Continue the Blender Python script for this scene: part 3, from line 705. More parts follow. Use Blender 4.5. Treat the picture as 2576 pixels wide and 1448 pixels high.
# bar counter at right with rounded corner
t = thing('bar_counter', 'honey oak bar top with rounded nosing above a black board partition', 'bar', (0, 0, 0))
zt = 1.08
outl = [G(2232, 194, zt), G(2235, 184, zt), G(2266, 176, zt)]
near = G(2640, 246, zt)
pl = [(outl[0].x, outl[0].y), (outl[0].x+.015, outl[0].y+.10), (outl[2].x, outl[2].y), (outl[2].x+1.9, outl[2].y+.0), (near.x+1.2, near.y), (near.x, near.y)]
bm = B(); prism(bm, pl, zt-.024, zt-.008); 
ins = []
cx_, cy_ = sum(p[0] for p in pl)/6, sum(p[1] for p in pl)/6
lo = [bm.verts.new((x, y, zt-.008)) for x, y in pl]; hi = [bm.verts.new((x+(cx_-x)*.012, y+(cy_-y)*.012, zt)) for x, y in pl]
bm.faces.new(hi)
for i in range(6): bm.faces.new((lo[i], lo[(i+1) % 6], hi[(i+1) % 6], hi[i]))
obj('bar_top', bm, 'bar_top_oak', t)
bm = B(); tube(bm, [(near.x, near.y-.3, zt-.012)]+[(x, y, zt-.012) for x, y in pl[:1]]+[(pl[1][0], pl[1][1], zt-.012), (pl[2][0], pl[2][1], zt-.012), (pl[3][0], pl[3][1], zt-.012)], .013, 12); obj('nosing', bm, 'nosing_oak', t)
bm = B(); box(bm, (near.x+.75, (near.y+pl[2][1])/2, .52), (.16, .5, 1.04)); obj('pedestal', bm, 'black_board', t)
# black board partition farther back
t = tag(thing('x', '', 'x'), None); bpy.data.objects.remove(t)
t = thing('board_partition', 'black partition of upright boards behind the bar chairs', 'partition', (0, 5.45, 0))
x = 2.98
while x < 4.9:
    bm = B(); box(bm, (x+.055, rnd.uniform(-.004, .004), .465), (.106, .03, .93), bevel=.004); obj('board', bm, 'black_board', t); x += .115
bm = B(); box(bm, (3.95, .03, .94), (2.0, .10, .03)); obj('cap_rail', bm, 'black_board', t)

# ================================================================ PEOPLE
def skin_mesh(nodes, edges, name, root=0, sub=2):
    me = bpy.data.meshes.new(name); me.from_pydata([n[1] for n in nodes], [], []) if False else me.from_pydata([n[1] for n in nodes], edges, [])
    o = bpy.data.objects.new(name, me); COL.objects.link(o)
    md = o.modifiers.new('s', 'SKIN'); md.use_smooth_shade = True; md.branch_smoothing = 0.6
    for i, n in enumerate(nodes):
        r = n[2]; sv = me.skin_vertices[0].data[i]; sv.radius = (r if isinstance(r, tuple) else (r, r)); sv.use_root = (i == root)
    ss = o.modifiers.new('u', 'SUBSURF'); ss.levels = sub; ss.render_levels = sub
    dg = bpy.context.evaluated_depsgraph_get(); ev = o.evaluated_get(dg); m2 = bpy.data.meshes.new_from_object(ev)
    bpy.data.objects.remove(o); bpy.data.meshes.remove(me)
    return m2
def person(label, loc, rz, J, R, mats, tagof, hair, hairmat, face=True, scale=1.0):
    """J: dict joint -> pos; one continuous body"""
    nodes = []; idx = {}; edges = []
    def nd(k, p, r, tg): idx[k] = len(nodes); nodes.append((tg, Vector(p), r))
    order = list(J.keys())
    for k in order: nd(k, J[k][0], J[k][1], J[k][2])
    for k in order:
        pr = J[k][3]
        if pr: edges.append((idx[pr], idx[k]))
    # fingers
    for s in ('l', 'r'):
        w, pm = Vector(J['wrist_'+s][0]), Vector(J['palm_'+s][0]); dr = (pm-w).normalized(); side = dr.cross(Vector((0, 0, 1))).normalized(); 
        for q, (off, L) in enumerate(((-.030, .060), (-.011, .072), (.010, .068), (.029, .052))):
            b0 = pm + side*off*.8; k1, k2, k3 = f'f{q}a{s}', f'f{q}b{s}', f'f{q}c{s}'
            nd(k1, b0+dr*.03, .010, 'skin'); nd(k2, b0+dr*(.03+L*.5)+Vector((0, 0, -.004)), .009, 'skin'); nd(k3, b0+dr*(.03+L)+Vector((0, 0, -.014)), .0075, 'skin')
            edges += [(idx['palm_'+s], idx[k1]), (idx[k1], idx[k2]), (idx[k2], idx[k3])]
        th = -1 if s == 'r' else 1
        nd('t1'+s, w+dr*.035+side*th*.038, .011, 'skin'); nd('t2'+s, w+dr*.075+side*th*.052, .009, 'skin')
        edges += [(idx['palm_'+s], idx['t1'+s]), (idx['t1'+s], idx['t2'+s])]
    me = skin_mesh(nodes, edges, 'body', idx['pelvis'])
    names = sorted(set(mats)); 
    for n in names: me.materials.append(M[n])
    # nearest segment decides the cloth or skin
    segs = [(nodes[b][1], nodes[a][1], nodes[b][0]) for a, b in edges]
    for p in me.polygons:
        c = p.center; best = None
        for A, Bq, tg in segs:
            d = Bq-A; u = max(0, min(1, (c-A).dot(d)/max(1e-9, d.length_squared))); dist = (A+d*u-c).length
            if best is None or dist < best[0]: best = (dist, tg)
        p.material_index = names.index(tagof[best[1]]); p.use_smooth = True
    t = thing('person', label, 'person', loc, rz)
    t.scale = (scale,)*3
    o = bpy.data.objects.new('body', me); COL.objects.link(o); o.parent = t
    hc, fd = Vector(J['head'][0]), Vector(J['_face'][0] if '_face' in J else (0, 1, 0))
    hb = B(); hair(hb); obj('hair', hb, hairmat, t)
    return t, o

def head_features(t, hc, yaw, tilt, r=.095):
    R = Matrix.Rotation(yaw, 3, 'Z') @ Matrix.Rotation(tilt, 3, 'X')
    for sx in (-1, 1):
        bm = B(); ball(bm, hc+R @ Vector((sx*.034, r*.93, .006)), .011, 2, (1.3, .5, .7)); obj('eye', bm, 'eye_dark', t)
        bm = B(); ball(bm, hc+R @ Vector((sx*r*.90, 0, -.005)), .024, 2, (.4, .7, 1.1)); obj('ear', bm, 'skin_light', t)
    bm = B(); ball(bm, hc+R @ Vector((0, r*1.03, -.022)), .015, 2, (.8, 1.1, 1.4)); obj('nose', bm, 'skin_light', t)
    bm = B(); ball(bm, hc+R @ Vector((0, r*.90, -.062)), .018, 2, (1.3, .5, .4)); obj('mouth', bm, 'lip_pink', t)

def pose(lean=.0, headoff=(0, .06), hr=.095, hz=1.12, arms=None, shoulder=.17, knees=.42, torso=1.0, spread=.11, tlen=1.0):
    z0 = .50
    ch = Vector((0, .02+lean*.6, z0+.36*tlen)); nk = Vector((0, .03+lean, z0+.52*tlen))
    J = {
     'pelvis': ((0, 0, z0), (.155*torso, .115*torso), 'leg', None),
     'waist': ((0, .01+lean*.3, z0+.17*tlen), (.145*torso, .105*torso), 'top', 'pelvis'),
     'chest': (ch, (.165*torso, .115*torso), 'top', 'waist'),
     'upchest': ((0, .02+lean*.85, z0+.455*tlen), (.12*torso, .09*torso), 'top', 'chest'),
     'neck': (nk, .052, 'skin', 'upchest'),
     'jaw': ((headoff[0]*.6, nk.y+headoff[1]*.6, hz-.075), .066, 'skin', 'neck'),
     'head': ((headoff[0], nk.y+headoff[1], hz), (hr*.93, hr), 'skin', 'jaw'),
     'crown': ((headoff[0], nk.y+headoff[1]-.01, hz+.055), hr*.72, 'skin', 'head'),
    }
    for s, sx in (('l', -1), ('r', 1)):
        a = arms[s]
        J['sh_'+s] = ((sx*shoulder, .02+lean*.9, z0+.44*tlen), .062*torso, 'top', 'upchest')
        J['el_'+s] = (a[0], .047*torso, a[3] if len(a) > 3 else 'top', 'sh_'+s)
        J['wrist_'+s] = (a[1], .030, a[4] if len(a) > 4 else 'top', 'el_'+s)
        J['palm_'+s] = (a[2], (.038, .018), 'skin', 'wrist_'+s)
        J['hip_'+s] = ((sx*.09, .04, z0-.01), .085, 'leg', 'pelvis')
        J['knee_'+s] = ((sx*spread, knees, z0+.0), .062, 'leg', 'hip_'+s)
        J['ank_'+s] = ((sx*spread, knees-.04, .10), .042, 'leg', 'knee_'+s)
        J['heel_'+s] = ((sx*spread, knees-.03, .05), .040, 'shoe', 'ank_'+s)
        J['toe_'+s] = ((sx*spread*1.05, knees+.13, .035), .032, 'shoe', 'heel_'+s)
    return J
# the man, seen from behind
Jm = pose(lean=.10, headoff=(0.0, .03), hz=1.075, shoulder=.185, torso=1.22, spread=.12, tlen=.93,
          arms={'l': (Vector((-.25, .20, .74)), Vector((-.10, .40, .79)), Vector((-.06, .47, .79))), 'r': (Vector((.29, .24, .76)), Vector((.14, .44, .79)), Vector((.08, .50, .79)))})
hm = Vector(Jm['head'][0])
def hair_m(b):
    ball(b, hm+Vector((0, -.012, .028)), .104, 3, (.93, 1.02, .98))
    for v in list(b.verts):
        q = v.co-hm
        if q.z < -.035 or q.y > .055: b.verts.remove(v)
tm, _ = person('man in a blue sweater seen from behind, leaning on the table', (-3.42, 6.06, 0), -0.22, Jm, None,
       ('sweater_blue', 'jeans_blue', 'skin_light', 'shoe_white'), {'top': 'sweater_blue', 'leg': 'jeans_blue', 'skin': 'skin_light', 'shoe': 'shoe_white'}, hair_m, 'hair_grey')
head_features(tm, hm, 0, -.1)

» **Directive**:
From the top of the listing above, restate each line word for word up to and including the line with "bm = B(); box(bm, (3.95, .03, .94), (2.0, .10, .03));"; add nothing else.

» **Solution**:
Continue the Blender Python script for this scene: part 3, from line 705. More parts follow. Use Blender 4.5. Treat the picture as 2576 pixels wide and 1448 pixels high.
# bar counter at right with rounded corner
t = thing('bar_counter', 'honey oak bar top with rounded nosing above a black board partition', 'bar', (0, 0, 0))
zt = 1.08
outl = [G(2232, 194, zt), G(2235, 184, zt), G(2266, 176, zt)]
near = G(2640, 246, zt)
pl = [(outl[0].x, outl[0].y), (outl[0].x+.015, outl[0].y+.10), (outl[2].x, outl[2].y), (outl[2].x+1.9, outl[2].y+.0), (near.x+1.2, near.y), (near.x, near.y)]
bm = B(); prism(bm, pl, zt-.024, zt-.008); 
ins = []
cx_, cy_ = sum(p[0] for p in pl)/6, sum(p[1] for p in pl)/6
lo = [bm.verts.new((x, y, zt-.008)) for x, y in pl]; hi = [bm.verts.new((x+(cx_-x)*.012, y+(cy_-y)*.012, zt)) for x, y in pl]
bm.faces.new(hi)
for i in range(6): bm.faces.new((lo[i], lo[(i+1) % 6], hi[(i+1) % 6], hi[i]))
obj('bar_top', bm, 'bar_top_oak', t)
bm = B(); tube(bm, [(near.x, near.y-.3, zt-.012)]+[(x, y, zt-.012) for x, y in pl[:1]]+[(pl[1][0], pl[1][1], zt-.012), (pl[2][0], pl[2][1], zt-.012), (pl[3][0], pl[3][1], zt-.012)], .013, 12); obj('nosing', bm, 'nosing_oak', t)
bm = B(); box(bm, (near.x+.75, (near.y+pl[2][1])/2, .52), (.16, .5, 1.04)); obj('pedestal', bm, 'black_board', t)
# black board partition farther back
t = tag(thing('x', '', 'x'), None); bpy.data.objects.remove(t)
t = thing('board_partition', 'black partition of upright boards behind the bar chairs', 'partition', (0, 5.45, 0))
x = 2.98
while x < 4.9:
    bm = B(); box(bm, (x+.055, rnd.uniform(-.004, .004), .465), (.106, .03, .93), bevel=.004); obj('board', bm, 'black_board', t); x += .115
bm = B(); box(bm, (3.95, .03, .94), (2.0, .10, .03)); obj('cap_rail', bm, 'black_board', t)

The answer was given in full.